Paul Espinosa, an Emmy Award-winning Independent Filmmaker and Professor Emeritus of Transborder Studies at Arizona State University, explains that he was “looking for a nontraditional way of combining anthropology and media” while pursuing a PhD in anthropology at Stanford University in the 1970s. This training in cultural analysis helped Espinosa look for the traces of little known and little documented histories that would become the hallmark of his award-winning films.
His first California Humanities-sponsored project, The Trail North (1983), documented the journeys from Mexico to the United States by the family of his collaborator, Robert Alvarez, across several generations. Through the experience of one family, a larger story of the Mexican and Mexican American experience in the United States emerged. Espinosa explains, “there was a deep relationship between Mexico and the United States that went back a century and a half, at least, if not more, and to understand it, you had to understand how and why families move over time.

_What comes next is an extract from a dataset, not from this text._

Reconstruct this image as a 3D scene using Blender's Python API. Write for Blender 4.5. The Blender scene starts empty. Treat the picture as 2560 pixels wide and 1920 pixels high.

That was part of the whole idea behind that film.”
In the course of his research, Espinosa discovered that some of the families who had migrated from Baja California along with the Alvarez family had been involved in the nation’s first successful legal challenge to school segregation. His 1986 documentary, The Lemon Grove Incident, brought to light the largely unknown story of the Mexican Americans in a San Diego suburb who successfully sued the local School Board. Nearly 25 years before Brown v. Board of Education (1954), the Lemon Grove case redefines what Espinosa calls the “battle for educational equity” as an ongoing multi-ethnic struggle that began with Plessy v. Ferguson in 1896.
The Lemon Grove Incident was an innovative film, especially at the time of its making, because it mixed traditional documentary methods with historical re-enactment. The aesthetic choice, Espinosa says, was “born out of necessity” as when he began researching the story, he found only two short articles about the case in San Diego newspapers. The invisibility of Mexican Americans was made clear to him through a visit to a local archive that contained less than five images documenting Mexican American life in San Diego before World War II.
The award-winning film has been widely recognized for its exceptional story and experimental form, securing, among other awards, three Emmys and the 1986 CINE Golden Eagle. But its lasting legacy will be the part it has played in revealing the important contributions Mexican Americans played in the history of the civil rights movement and the part California played in this national story.